[Written exercise] Retype each entry below, keeping every character the same.

Rows from a 3D scene dataset
[Start]

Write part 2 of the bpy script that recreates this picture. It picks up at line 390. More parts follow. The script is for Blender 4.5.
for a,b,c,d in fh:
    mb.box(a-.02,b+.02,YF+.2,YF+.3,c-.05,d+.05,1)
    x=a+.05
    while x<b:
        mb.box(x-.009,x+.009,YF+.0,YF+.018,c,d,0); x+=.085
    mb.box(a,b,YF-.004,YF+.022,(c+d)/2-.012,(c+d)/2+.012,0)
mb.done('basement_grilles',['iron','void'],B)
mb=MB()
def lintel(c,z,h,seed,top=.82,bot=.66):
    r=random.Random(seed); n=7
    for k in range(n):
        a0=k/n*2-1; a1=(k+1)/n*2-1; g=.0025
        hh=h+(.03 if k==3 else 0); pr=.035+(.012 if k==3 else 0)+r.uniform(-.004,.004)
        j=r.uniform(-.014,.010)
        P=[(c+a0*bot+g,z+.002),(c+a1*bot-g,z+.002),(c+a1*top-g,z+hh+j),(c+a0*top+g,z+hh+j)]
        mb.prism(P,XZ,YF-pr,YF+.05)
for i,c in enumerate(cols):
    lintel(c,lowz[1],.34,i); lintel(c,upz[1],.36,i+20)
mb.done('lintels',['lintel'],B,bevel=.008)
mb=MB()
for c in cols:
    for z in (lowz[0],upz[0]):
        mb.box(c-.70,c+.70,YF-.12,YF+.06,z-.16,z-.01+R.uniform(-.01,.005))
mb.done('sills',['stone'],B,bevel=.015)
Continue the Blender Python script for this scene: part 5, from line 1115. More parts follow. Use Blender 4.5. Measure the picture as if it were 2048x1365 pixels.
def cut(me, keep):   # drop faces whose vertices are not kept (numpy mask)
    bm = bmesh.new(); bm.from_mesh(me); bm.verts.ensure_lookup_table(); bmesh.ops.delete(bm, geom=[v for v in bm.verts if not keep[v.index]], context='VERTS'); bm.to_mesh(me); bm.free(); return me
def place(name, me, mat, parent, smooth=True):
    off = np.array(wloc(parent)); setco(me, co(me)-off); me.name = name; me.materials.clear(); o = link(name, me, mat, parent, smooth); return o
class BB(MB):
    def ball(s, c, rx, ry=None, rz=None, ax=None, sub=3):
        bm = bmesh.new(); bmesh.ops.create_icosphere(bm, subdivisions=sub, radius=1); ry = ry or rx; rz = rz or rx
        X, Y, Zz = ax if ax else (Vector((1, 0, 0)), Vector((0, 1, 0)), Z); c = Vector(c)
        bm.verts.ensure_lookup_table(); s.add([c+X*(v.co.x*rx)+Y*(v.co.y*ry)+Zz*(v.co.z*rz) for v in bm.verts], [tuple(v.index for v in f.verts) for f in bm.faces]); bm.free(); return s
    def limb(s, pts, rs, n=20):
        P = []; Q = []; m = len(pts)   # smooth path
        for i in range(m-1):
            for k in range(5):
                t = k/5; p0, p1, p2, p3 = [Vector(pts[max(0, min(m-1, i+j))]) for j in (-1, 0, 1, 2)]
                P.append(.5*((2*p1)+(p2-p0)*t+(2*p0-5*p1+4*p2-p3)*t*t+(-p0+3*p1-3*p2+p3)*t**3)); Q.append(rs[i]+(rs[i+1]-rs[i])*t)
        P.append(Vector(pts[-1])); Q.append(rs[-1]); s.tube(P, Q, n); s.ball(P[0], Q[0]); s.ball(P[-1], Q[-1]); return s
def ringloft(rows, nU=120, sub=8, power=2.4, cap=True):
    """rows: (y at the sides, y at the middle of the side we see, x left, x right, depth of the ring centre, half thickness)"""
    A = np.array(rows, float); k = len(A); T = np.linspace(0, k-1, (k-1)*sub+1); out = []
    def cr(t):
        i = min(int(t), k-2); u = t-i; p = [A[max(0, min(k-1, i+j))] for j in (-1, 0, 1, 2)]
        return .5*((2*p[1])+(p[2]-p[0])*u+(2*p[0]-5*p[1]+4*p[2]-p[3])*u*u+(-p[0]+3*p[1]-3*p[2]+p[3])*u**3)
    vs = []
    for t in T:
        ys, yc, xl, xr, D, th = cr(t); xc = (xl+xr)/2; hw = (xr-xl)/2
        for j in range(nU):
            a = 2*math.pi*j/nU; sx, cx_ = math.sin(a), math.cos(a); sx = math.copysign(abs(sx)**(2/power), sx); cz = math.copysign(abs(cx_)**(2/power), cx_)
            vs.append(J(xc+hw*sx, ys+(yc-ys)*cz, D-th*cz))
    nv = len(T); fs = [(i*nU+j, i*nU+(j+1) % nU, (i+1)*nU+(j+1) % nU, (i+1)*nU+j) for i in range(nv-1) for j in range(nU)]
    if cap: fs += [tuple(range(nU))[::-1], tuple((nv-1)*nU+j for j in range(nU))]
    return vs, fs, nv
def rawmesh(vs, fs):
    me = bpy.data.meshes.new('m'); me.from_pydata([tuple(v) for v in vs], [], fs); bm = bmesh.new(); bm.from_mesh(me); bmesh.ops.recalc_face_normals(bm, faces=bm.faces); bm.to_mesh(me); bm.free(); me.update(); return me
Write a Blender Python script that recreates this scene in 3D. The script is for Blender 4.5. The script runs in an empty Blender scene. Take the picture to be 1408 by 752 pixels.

[End]

[Output of the exercise]
Write part 2 of the bpy script that recreates this picture. It picks up at line 390. More parts follow. The script is for Blender 4.5.
for a,b,c,d in fh:
    mb.box(a-.02,b+.02,YF+.2,YF+.3,c-.05,d+.05,1)
    x=a+.05
    while x<b:
        mb.box(x-.009,x+.009,YF+.0,YF+.018,c,d,0); x+=.085
    mb.box(a,b,YF-.004,YF+.022,(c+d)/2-.012,(c+d)/2+.012,0)
mb.done('basement_grilles',['iron','void'],B)
mb=MB()
def lintel(c,z,h,seed,top=.82,bot=.66):
    r=random.Random(seed); n=7
    for k in range(n):
        a0=k/n*2-1; a1=(k+1)/n*2-1; g=.0025
        hh=h+(.03 if k==3 else 0); pr=.035+(.012 if k==3 else 0)+r.uniform(-.004,.004)
        j=r.uniform(-.014,.010)
        P=[(c+a0*bot+g,z+.002),(c+a1*bot-g,z+.002),(c+a1*top-g,z+hh+j),(c+a0*top+g,z+hh+j)]
        mb.prism(P,XZ,YF-pr,YF+.05)
for i,c in enumerate(cols):
    lintel(c,lowz[1],.34,i); lintel(c,upz[1],.36,i+20)
mb.done('lintels',['lintel'],B,bevel=.008)
mb=MB()
for c in cols:
    for z in (lowz[0],upz[0]):
        mb.box(c-.70,c+.70,YF-.12,YF+.06,z-.16,z-.01+R.uniform(-.01,.005))
mb.done('sills',['stone'],B,bevel=.015)
Continue the Blender Python script for this scene: part 5, from line 1115. More parts follow. Use Blender 4.5. Measure the picture as if it were 2048x1365 pixels.
def cut(me, keep):   # drop faces whose vertices are not kept (numpy mask)
    bm = bmesh.new(); bm.from_mesh(me); bm.verts.ensure_lookup_table(); bmesh.ops.delete(bm, geom=[v for v in bm.verts if not keep[v.index]], context='VERTS'); bm.to_mesh(me); bm.free(); return me
def place(name, me, mat, parent, smooth=True):
    off = np.array(wloc(parent)); setco(me, co(me)-off); me.name = name; me.materials.clear(); o = link(name, me, mat, parent, smooth); return o
class BB(MB):
    def ball(s, c, rx, ry=None, rz=None, ax=None, sub=3):
        bm = bmesh.new(); bmesh.ops.create_icosphere(bm, subdivisions=sub, radius=1); ry = ry or rx; rz = rz or rx
        X, Y, Zz = ax if ax else (Vector((1, 0, 0)), Vector((0, 1, 0)), Z); c = Vector(c)
        bm.verts.ensure_lookup_table(); s.add([c+X*(v.co.x*rx)+Y*(v.co.y*ry)+Zz*(v.co.z*rz) for v in bm.verts], [tuple(v.index for v in f.verts) for f in bm.faces]); bm.free(); return s
    def limb(s, pts, rs, n=20):
        P = []; Q = []; m = len(pts)   # smooth path
        for i in range(m-1):
            for k in range(5):
                t = k/5; p0, p1, p2, p3 = [Vector(pts[max(0, min(m-1, i+j))]) for j in (-1, 0, 1, 2)]
                P.append(.5*((2*p1)+(p2-p0)*t+(2*p0-5*p1+4*p2-p3)*t*t+(-p0+3*p1-3*p2+p3)*t**3)); Q.append(rs[i]+(rs[i+1]-rs[i])*t)
        P.append(Vector(pts[-1])); Q.append(rs[-1]); s.tube(P, Q, n); s.ball(P[0], Q[0]); s.ball(P[-1], Q[-1]); return s
def ringloft(rows, nU=120, sub=8, power=2.4, cap=True):
    """rows: (y at the sides, y at the middle of the side we see, x left, x right, depth of the ring centre, half thickness)"""
    A = np.array(rows, float); k = len(A); T = np.linspace(0, k-1, (k-1)*sub+1); out = []
    def cr(t):
        i = min(int(t), k-2); u = t-i; p = [A[max(0, min(k-1, i+j))] for j in (-1, 0, 1, 2)]
        return .5*((2*p[1])+(p[2]-p[0])*u+(2*p[0]-5*p[1]+4*p[2]-p[3])*u*u+(-p[0]+3*p[1]-3*p[2]+p[3])*u**3)
    vs = []
    for t in T:
        ys, yc, xl, xr, D, th = cr(t); xc = (xl+xr)/2; hw = (xr-xl)/2
        for j in range(nU):
            a = 2*math.pi*j/nU; sx, cx_ = math.sin(a), math.cos(a); sx = math.copysign(abs(sx)**(2/power), sx); cz = math.copysign(abs(cx_)**(2/power), cx_)
            vs.append(J(xc+hw*sx, ys+(yc-ys)*cz, D-th*cz))
    nv = len(T); fs = [(i*nU+j, i*nU+(j+1) % nU, (i+1)*nU+(j+1) % nU, (i+1)*nU+j) for i in range(nv-1) for j in range(nU)]
    if cap: fs += [tuple(range(nU))[::-1], tuple((nv-1)*nU+j for j in range(nU))]
    return vs, fs, nv
def rawmesh(vs, fs):
    me = bpy.data.meshes.new('m'); me.from_pydata([tuple(v) for v in vs], [], fs); bm = bmesh.new(); bm.from_mesh(me); bmesh.ops.recalc_face_normals(bm, faces=bm.faces); bm.to_mesh(me); bm.free(); me.update(); return me
Write a Blender Python script that recreates this scene in 3D. The script is for Blender 4.5. The script runs in an empty Blender scene. Take the picture to be 1408 by 752 pixels.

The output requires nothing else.